For the first time, Freeman believed that he had almost too much ammunition. On that, he learned soon enough, he was wrong. Spotter planes flew overhead every day trying to pick up any Chinese movements in the surrounding hills. Every day, Freeman sent recon patrols out, trying to find out what the Chinese were up to. As the days passed, and they got closer to the Chinese D-day, there was just one hitch. In a battle that was both separate and yet
very
connected, ROK forces attacking north from nearby Wonju, about ten miles to the south and east, had collapsed, and American and Dutch forces fighting with them were now in danger of being overrun and annihilated. The drive of UN forces north of Wonju that had begun on February 5 was by February 14 going very badly. The ROK advance that had initiated the larger battle on Wonju was, a number of senior people in the division, including George Stewart, believed, part of an ill-conceived, almost bizarre Almond plan. He had sent the ROKs north as the lead element, which had amazed everyone. When the Chinese struck the ill-prepared ROKs—and estimates were that there were four Chinese divisions operating in the Wonju area—they had quite predictably destroyed the ROKs, and it had opened up vast avenues for the Chinese into the American and Dutch forces. That greatly endangered the entire Wonju area, and quite possibly Chipyongni as well. Thus even before the battle of Chipyongni began, its defenders were in ever greater jeopardy. Not only did the battle of Wonju have a priority on any call for airpower, but there was now a fear that unless the balance at Wonju was redressed, the Chinese might soon be free to throw even greater forces, perhaps four more divisions, at Freeman.

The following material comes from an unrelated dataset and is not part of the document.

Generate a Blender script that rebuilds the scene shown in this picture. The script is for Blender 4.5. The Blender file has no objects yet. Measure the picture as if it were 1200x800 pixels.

By February 10, the small patrols that Freeman was sending out had determined that the area was swarming with Chinese and his terrain was shrinking by the hour. That Paul Freeman is now considered one of the three or four most distinguished regimental commanders of the Korean War, his reputation based largely on his performance at Chipyongni, is not without considerable irony. For in the days immediately preceding the battle, he wanted badly to pull back, fearing the immense buildup of Chinese all around his perimeter. By February 12, it was clear to him that his men were soon to be encircled by an overwhelming force. That was bad enough. Worse yet, American forces in two
of the Thirty-eighth Regiment’s battalions were being cut up just north of Wonju, and it was possible that the rest of Tenth Corps might not be able to hold the town itself. Already two relief forces sent out to reinforce Freeman, one of them the British Commonwealth Brigade, had been hit hard and found themselves unable to break through. To Freeman, his lonely salient facing what seemed to him like all the Chinese ever sent to Korea was “sticking out like a sore thumb.”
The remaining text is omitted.